Zauważyliście w których momentach dokonywały się przemiany Tony'ego? Moim zdaniem dało się rozróżnić. Aktorzy byli bardzo podobni do siebie. Może ktoś, kto się dobrze nie przyjrzał, lub nie zna ich mógł tego nie dostrzec! Jak sądzicie??
wg mnie nie dalo sie tego nie dostrzec. dodatkowo przemiany byly podkreslane, wiec *
Ja znam aktorów bardzo dobrze (oczywiście z widzenia) i dostrzegłem zmiany.

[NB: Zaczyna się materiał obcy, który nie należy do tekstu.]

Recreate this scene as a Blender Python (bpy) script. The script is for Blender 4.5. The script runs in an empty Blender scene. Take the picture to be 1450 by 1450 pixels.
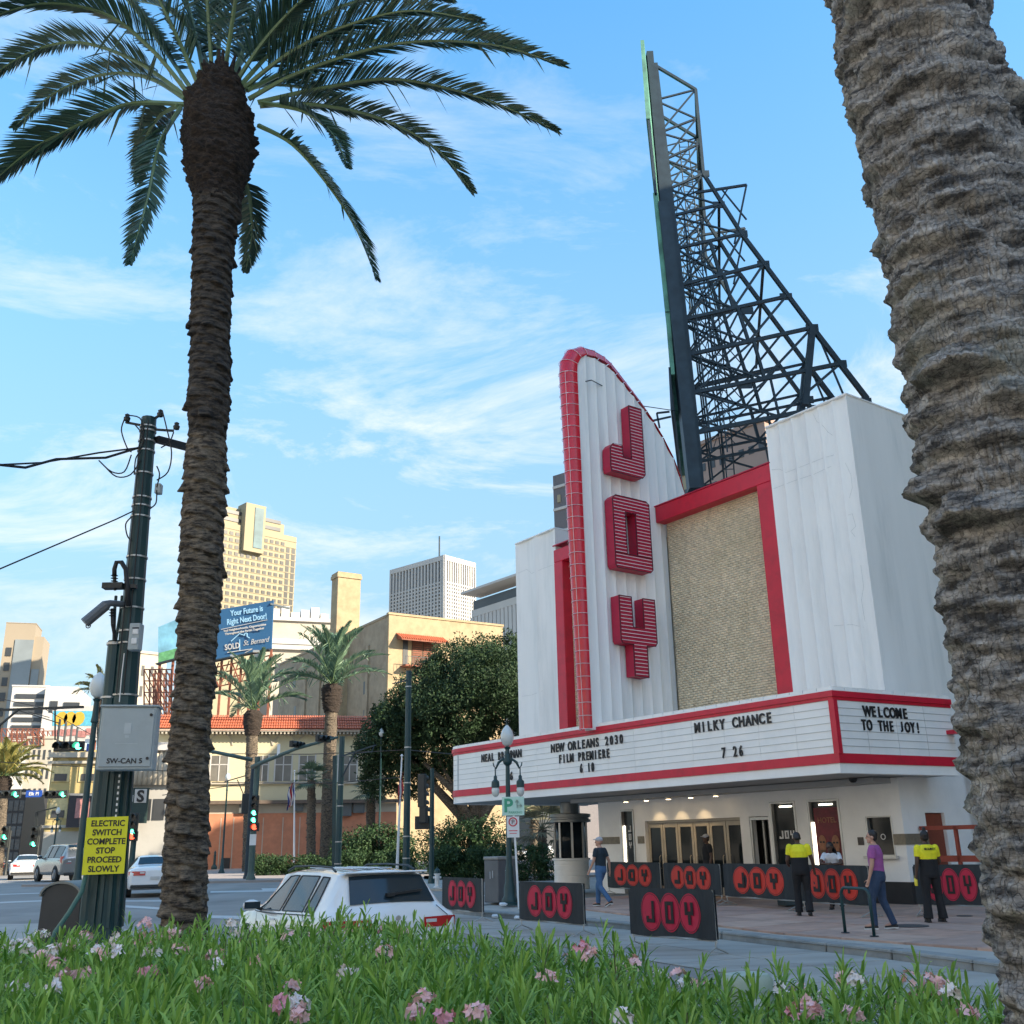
import bpy, bmesh, math, random
import numpy as np
from mathutils import Vector, Matrix, noise as mnoise
random.seed(7); rng = np.random.default_rng(7)
SC = bpy.context.scene; COL = SC.collection; PI = math.pi
rad = math.radians
# ---------------------------------------------------------------- camera
CF, CP, CR, CH = 1430.0, rad(18.25), rad(1.1), 1.75       # focal length in pixels of a 1450 px frame, pitch, roll, eye height
_F = Vector((0, math.cos(CP), math.sin(CP))); _R0 = Vector((1, 0, 0)); _U0 = Vector((0, -math.sin(CP), math.cos(CP)))
_R = math.cos(CR)*_R0 - math.sin(CR)*_U0; _U = math.sin(CR)*_R0 + math.cos(CR)*_U0
cam = bpy.data.cameras.new('camera'); camo = bpy.data.objects.new('camera', cam); COL.objects.link(camo)
camo.matrix_world = Matrix(((_R.x, _U.x, -_F.x, 0), (_R.y, _U.y, -_F.y, 0), (_R.z, _U.z, -_F.z, CH), (0, 0, 0, 1)))
cam.sensor_width = 36; cam.lens = 36*CF/1450; cam.clip_start = .05; cam.clip_end = 6000
SC.camera = camo
# ---------------------------------------------------------------- sky, sun, exposure
SUN_EL, SUN_AZ = rad(27), rad(115)       # azimuth clockwise from +Y
w = bpy.data.worlds.new('World'); SC.world = w; w.use_nodes = True
nt = w.node_tree; nt.nodes.clear(); N = nt.nodes.new; L = nt.links.new
out = N('ShaderNodeOutputWorld'); bg = N('ShaderNodeBackground'); bg.inputs[1].default_value = .15
sky = N('ShaderNodeTexSky'); sky.sky_type = 'NISHITA'; sky.sun_disc = False; sky.sun_elevation = SUN_EL; sky.sun_rotation = SUN_AZ
sky.air_density = 1.0; sky.dust_density = .6; sky.ozone_density = 1.6
hs = N('ShaderNodeHueSaturation'); hs.inputs['Saturation'].default_value = 1.36; hs.inputs['Hue'].default_value = .495
hs.inputs['Value'].default_value = .70
L(sky.outputs[0], hs.inputs['Color'])
tc = N('ShaderNodeTexCoord'); sep = N('ShaderNodeSeparateXYZ'); L(tc.outputs['Generated'], sep.inputs[0])
mp = N('ShaderNodeMapping'); mp.inputs['Scale'].default_value = (1.0, 1.6, 3.6); mp.inputs['Rotation'].default_value = (.25, -.5, .3); mp.inputs['Location'].default_value = (.35, .1, .62)
L(tc.outputs['Generated'], mp.inputs[0])
n1 = N('ShaderNodeTexNoise'); n1.inputs['Scale'].default_value = 2.6; n1.inputs['Detail'].default_value = 9; n1.inputs['Roughness'].default_value = .66; n1.inputs['Distortion'].default_value = .55
L(mp.outputs[0], n1.inputs['Vector'])
r1 = N('ShaderNodeValToRGB'); r1.color_ramp.elements[0].position = .47; r1.color_ramp.elements[1].position = .68
L(n1.outputs[0], r1.inputs[0])
band = N('ShaderNodeValToRGB'); be = band.color_ramp.elements
be[0].position = 0; be[0].color = (.5, .5, .5, 1); be[1].position = 1; be[1].color = (.75, .75, .75, 1)  # extra cloud added towards the zenith, out of view, to brighten the shade
for pos, v in ((.10, .62), (.20, .62), (.36, 1.0), (.47, .60), (.62, .30)):
    e = be.new(pos); e.color = (v, v, v, 1)
L(sep.outputs['Z'], band.inputs[0])
mu = N('ShaderNodeMath'); mu.operation = 'MULTIPLY'; L(r1.outputs[0], mu.inputs[0]); L(band.outputs[0], mu.inputs[1])
veil = N('ShaderNodeValToRGB'); ve = veil.color_ramp.elements      # thin even haze whitening the low sky
ve[0].position = 0; ve[0].color = (.9, .9, .9, 1); ve[1].position = .75; ve[1].color = (.06, .06, .06, 1)
for p_, v_ in ((.2, .85), (.38, .62), (.55, .32)):
    e = ve.new(p_); e.color = (v_, v_, v_, 1)
L(sep.outputs['Z'], veil.inputs[0])
vm = N('ShaderNodeMixRGB'); vm.inputs[2].default_value = (.52, .80, 1.08, 1); L(veil.outputs[0], vm.inputs[0]); L(hs.outputs[0], vm.inputs[1])
mx = N('ShaderNodeMixRGB'); mx.inputs[2].default_value = (1.45, 1.55, 1.70, 1)
L(mu.outputs[0], mx.inputs[0]); L(vm.outputs[0], mx.inputs[1]); L(mx.outputs[0], bg.inputs[0]); L(bg.outputs[0], out.inputs[0])
sl = bpy.data.lights.new('sun', 'SUN'); sl.energy = 2.2; sl.angle = rad(.5); sl.color = (1, .91, .78)
so = bpy.data.objects.new('sun', sl); COL.objects.link(so)
sdir = Vector((math.sin(SUN_AZ)*math.cos(SUN_EL), math.cos(SUN_AZ)*math.cos(SUN_EL), math.sin(SUN_EL)))
so.rotation_euler = sdir.to_track_quat('Z', 'Y').to_euler()
SC.view_settings.view_transform = 'Standard'; SC.view_settings.look = 'None'; SC.view_settings.gamma = 1
SC.view_settings.exposure = 2.36
SC.view_settings.use_white_balance = True; SC.view_settings.white_balance_temperature = 7300; SC.view_settings.white_balance_tint = 10
SC.render.engine = 'CYCLES'; SC.cycles.max_bounces = 5
SC.cycles.transparent_max_bounces = 8

# ---------------------------------------------------------------- photograph pixel -> place in the world
def ray(px, py): return _F*CF + _R*(px-725) + _U*(725-py)
def at_z(px, py, z):
    d = ray(px, py); return Vector((0, 0, CH)) + d*((z-CH)/d.z)
def at_y(px, py, Y):
    d = ray(px, py); return Vector((0, 0, CH)) + d*(Y/d.y)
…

Kolega, z którym byłem na premierze "Parnassusa" jednak nie zauważył. Moim zdaniem, trudno nie zauważyć...
<masakra> jase że było widać (chyba że ktoś naprawdę ... no ekhem... ma problemy z wzrokie, dleikatnie mówiąc) tym bradzie że jak zostało to już wspomnianie, było to podkreślone, gdy miało być to nie widoczne, chyba heatha zastąpił by jeden aktor, tk? a po co trzech?? żeby się dobrze nie przyjrzeć, lub ich nie znać to chyba należało by być osobą która w życi uw kinie nie była.
faktycznie byli podobni! xD momentami nie byłam pewna czy to jeszcze johnny czy to już colin masakra xD ale ogólnie po chwili dało się zauważyć że to już kolejna przemiana :)
ale fajna ta rureczka, która dawała tą niby śmierć :)
ee.. Sądzę, że każdy powinien dostrzec przemianę.. Ten moment kiedy ta kobieta zdjęła Tony'emu tą niby maskę a pod spodem był Depp- to było wspaniałe. Tak się nie spodziewałam tego, a tu uśmiech Deppa. Fajnie to wymyślili. W końcu reżyser mógł pójść na łatwiznę i dać zupełnie innego aktora na Tony'ego. Ale to nie byłoby w jego stylu, wiec zmienił scenariusz. Brawa.